Donald Baechler: CROWDS

 – , 2011

 

This exhibition will feature new unique works on paper that the artist has created at the Pace Paper Workshop. A painter, sculptor and printmaker, this is Baechler's third exhibition with Pace Prints.

Donald Baechler has always been a collector of categories of images, whether the groupings are flowers, heads, skulls or horses. Through this collection, he has constructed a 30 year old image bank in the form of hand-made black and white 35 mm slides. An essential part of his compositional process has been to select precisely the right image out of the many thousands of possibilities he has on hand and incorporate this image into a larger pictorial field. Baechler floats the image dead center or carefully balances two or more images against each other and the edges of the paper or canvas.

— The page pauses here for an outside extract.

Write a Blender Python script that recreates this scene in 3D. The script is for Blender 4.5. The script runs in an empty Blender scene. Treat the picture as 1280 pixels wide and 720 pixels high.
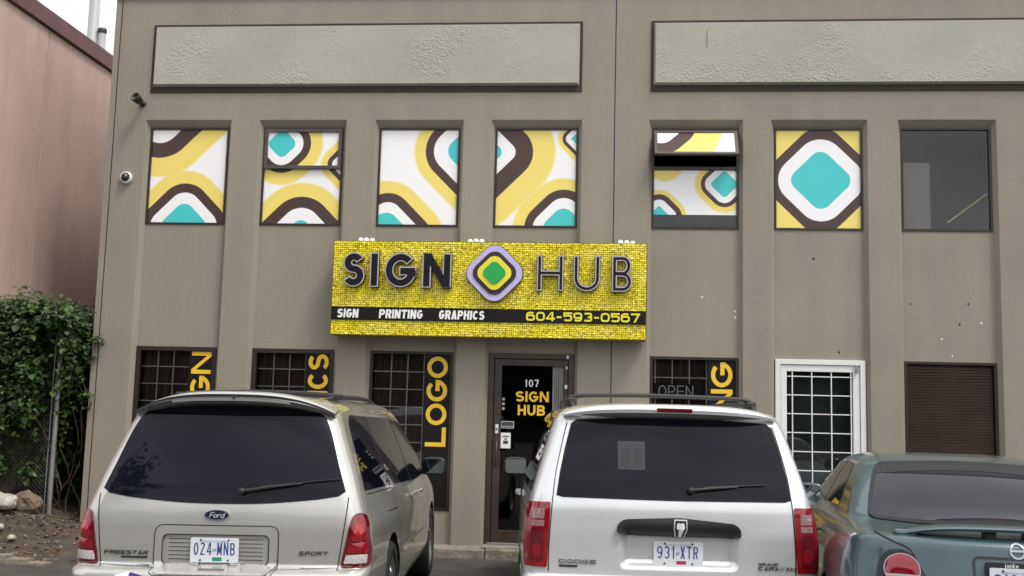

In the mid to late '90s, Baechler developed a body of work that was very different from his work that preceded it. Up until that point, his characteristic compositional strategy was to float an image or images on the background, essentially emptying out everything except one or two essential elements. After mastering this compositionally, Baechler had developed the urge to fill the picture plane right back up again. "I had been working on a series of small paintings of disembodied black and white heads and on a packed subway car one afternoon it came to me that instead of choosing just the right one I should jam all the heads I had been collecting together into one very large painting. That was the first "CROWD" painting." Since then, Baechler has returned to this compositional strategy a number of times, most recently in this new series of monoprints. The heads themselves, which are also found in the subjects in his newest paintings, are playful in their simplicity yet, when layered densely are dark in their undertones. They are reminiscent of children's drawings, old tattoos and graffiti.

Also shown in his new exhibition at Pace Prints Chelsea is a series of unique and editioned flower works, created within handmade paper, where the artist allows the wet paper pulp to shrink around the flower imagery. These have substantial sculptural presence, yet are ephemeral in their substrate and light in their subject matter. Shown next to the crowd series, one wants to link the flower series to art historical still life painting, domesticity, and mortality, but perhaps they are just pleasant reminders of the brightening season.

Donald Baechler was born in Hartford, Connecticut in 1956 and currently lives and works in New York City. Since the 1980s, Baechler's work has been widely exhibited throughout the United States and Europe. He is represented by Cheim and Read Gallery, New York and is in the public collections of the Museum of Modern Art, New York; the Whitney Museum of American Art, New York, the Guggenheim Museum, New York; the Museum of Contemporary Art, Los Angeles; Centre George Pompidou, Musee National d'Art Moderne, Paris; National Museum of Contemporary Art, Seoul, Korea; Museu de Arte Moderna do Rio de Janiero, Brazil, among others.